Si conferma così che il disinvestimento dal Mezzogiorno ha danneggiato anche il sistema economico nazionale, favorendo nello scorso decennio il distacco dai tassi di crescita del resto d’Europa. Dunque, non è semplice rivendicazionismo territoriale la proposta di concentrare più risorse al Sud  ma un’azione fondamentale per il rilancio di tutta l’economia nazionale. Se poi si arrivasse a un superamento della clausola del 34%, spingendo fino al 50% la quota di destinazione delle risorse del Recovery Fund al Mezzogiorno, si innalzerebbe il differenziale di produttività a favore del Sud di oltre 6 decimi. E si velocizzerebbe la dinamica di convergenza verso il resto dell’Europa, dato che la produttività complessiva del Paese aumenterebbe ulteriormente.
Nella questione del Mezzogiorno solitamente si omette di considerare l’oggettiva interdipendenza tra Nord e Sud. Tenendone conto si può arrivare alla conclusione che maggiori investimenti al Sud produrrebbero un effetto indiretto sulle stesse produzioni del Nord, attraverso una domanda di beni e servizi necessari alla realizzazione di tali investimenti. La Svimez calcola che per ogni euro di investimento al Sud, si generi circa 1,3 euro di valore aggiunto per il paese e che, di questo, circa 30 centesimi ricadano nel Centro-Nord. Mentre nel lungo periodo il processo di accumulazione di capitale produce dinamiche del moltiplicatore più sostenute nel Mezzogiorno che al Centro-Nord. Ancora la Svimez evidenzia come, posto uguale ad 1 il valore del moltiplicatore nel primo anno di realizzazione degli investimenti, questo cresca di oltre il 70% al Mezzogiorno alla fine del quadriennio, contro una crescita del 10% al Centro-Nord.
E’ evidente che se le risorse del Recovery Fund venissero dirottate soprattutto al Nord, richiesta che è già stata avanzata in base all’argomentazione che è nelle regioni settentrionali che si trova il motore produttivo del paese, si farebbe una scelta sbagliata.
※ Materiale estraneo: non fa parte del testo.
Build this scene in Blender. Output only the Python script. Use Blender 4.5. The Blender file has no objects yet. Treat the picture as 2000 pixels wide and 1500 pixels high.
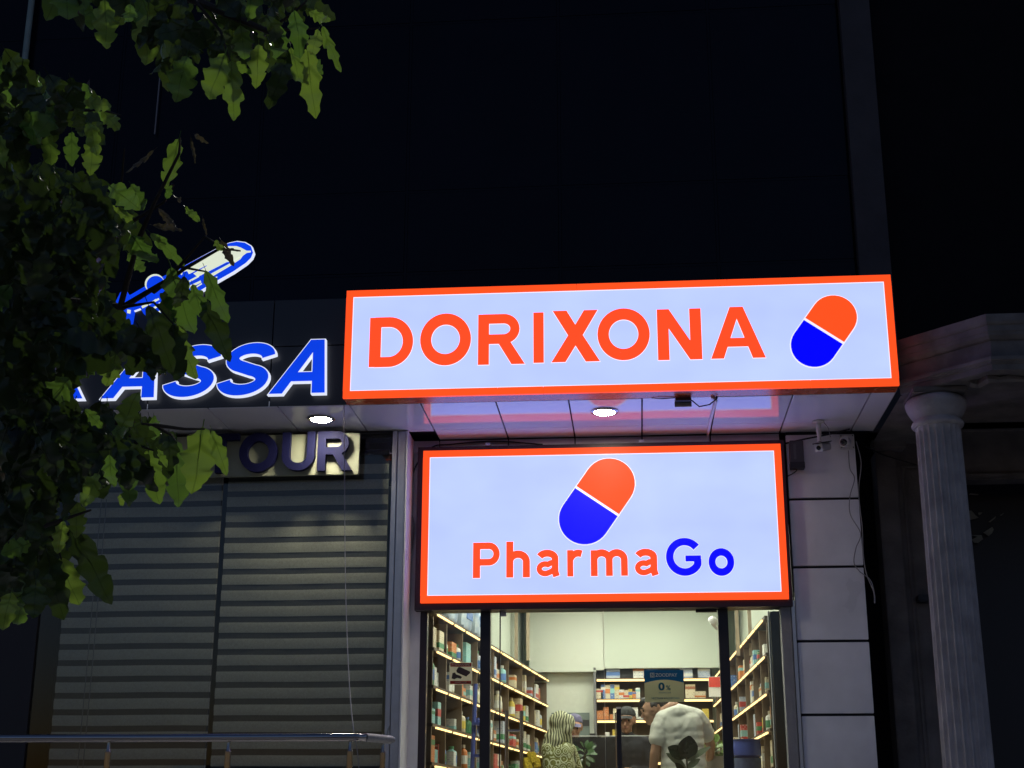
import bpy, bmesh, math, random
from mathutils import Vector, Matrix, Euler
random.seed(7)
R = math.radians
scene = bpy.context.scene
COL = scene.collection

# ------------------------------------------------------------------ camera
F_PX, YAW, PITCH, ROLL = 2779.04, -0.0871305, 0.3015044, 0.00188245
CAM = Vector((0.0, -11.6, 1.6))
cy, sy, cp, sp = math.cos(YAW), math.sin(YAW), math.cos(PITCH), math.sin(PITCH)
fwd = Vector((sy*cp, cy*cp, sp)); rgt = Vector((cy, -sy, 0)); upv = rgt.cross(fwd)
c_, s_ = math.cos(ROLL), math.sin(ROLL)
rgt, upv = c_*rgt + s_*upv, -s_*rgt + c_*upv
cd = bpy.data.cameras.new('camera'); cam = bpy.data.objects.new('camera', cd); COL.objects.link(cam)
cd.sensor_width = 36; cd.lens = F_PX/2000*36; cd.clip_start = 0.05; cd.clip_end = 500
m = Matrix((rgt, upv, -fwd)).transposed().to_4x4(); m.translation = CAM
cam.matrix_world = m
scene.camera = cam

# ------------------------------------------------------------------ night sky, moon, exposure
w = bpy.data.worlds.new('World'); scene.world = w; w.use_nodes = True
nt = w.node_tree; bg = nt.nodes['Background']
sky = nt.nodes.new('ShaderNodeTexSky'); sky.sky_type = 'NISHITA'; sky.sun_disc = False
sky.sun_elevation = R(2.2); sky.sun_rotation = R(0); sky.altitude = 100; sky.ozone_density = 2.6
glow = nt.nodes.new('ShaderNodeMix'); glow.data_type = 'RGBA'; glow.blend_type = 'MULTIPLY'; glow.inputs[0].default_value = 1
glow.inputs[7].default_value = (1.04, .84, 1.06, 1)      # town glow in the night air, slightly violet
nt.links.new(sky.outputs[0], glow.inputs[6]); nt.links.new(glow.outputs[2], bg.inputs[0]); bg.inputs[1].default_value = 0.15
sl = bpy.data.lights.new('moon', 'SUN'); sun = bpy.data.objects.new('moon', sl); COL.objects.link(sun)
sl.energy = 0.012; sl.angle = R(10); sl.color = (0.75, 0.8, 1.0)
sun.rotation_euler = (R(48), 0, R(20))
scene.view_settings.view_transform = 'Standard'; scene.view_settings.look = 'None'
scene.view_settings.exposure = 0.0; scene.view_settings.gamma = 1.0
scene.view_settings.use_curve_mapping = False
scene.render.engine = 'CYCLES'
try:
    scene.cycles.use_denoising = True
    scene.cycles.max_bounces = 10; scene.cycles.transparent_max_bounces = 16
    scene.cycles.sample_clamp_indirect = 3.0
    scene.cycles.caustics_reflective = False; scene.cycles.caustics_refractive = False
except Exception: pass

# ------------------------------------------------------------------ helpers: where things stand
def ray(x, y): return rgt*((x-1000)/F_PX) + upv*(-(y-750)/F_PX) + fwd
def at(x, y, Y):                      # the point of the place seen at (x, y) of the photo, standing at depth Y
    d = ray(x, y); return CAM + d*((Y-CAM.y)/d.y)
def atz(x, y, Z):
    d = ray(x, y); return CAM + d*((Z-CAM.z)/d.z)
def away(x, y, dist):                 # at a distance from the photographer
    return CAM + ray(x, y).normalized()*dist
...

Con il Recovery Fund si deve soprattutto riconvertire il sistema produttivo e attraverso questo sforzo colmare il divario storico tra le due aree del paese. Se servisse solo a sostituire gli investimenti ordinari replicando le storture degli ultimi tre decenni, si sprecherebbe un’occasione irripetibile inficiando uno dei principali obiettivi dello stesso Next Generation EU, cioè il superamento dei divari territoriali.
Si conferma che tenere inalterato (e così aggravare) il divario Nord-Sud o porvi rimedio e superarlo non è questione che riguardi solo l’ostacolo determinato da condizioni preesistenti ma è, e così è sempre stato, una scelta interamente politica. Per questo l’azione del governo e le decisioni sull’impiego del Recovery Fund andranno vagliate attentamente alla luce della capacità di rispondere alle ragioni del Mezzogiorno più che dei centri di potere che si sono lanciati all’assalto delle risorse impugnando la bandiera della presunta locomotiva dell’economia nazionale rappresentata dal Nord.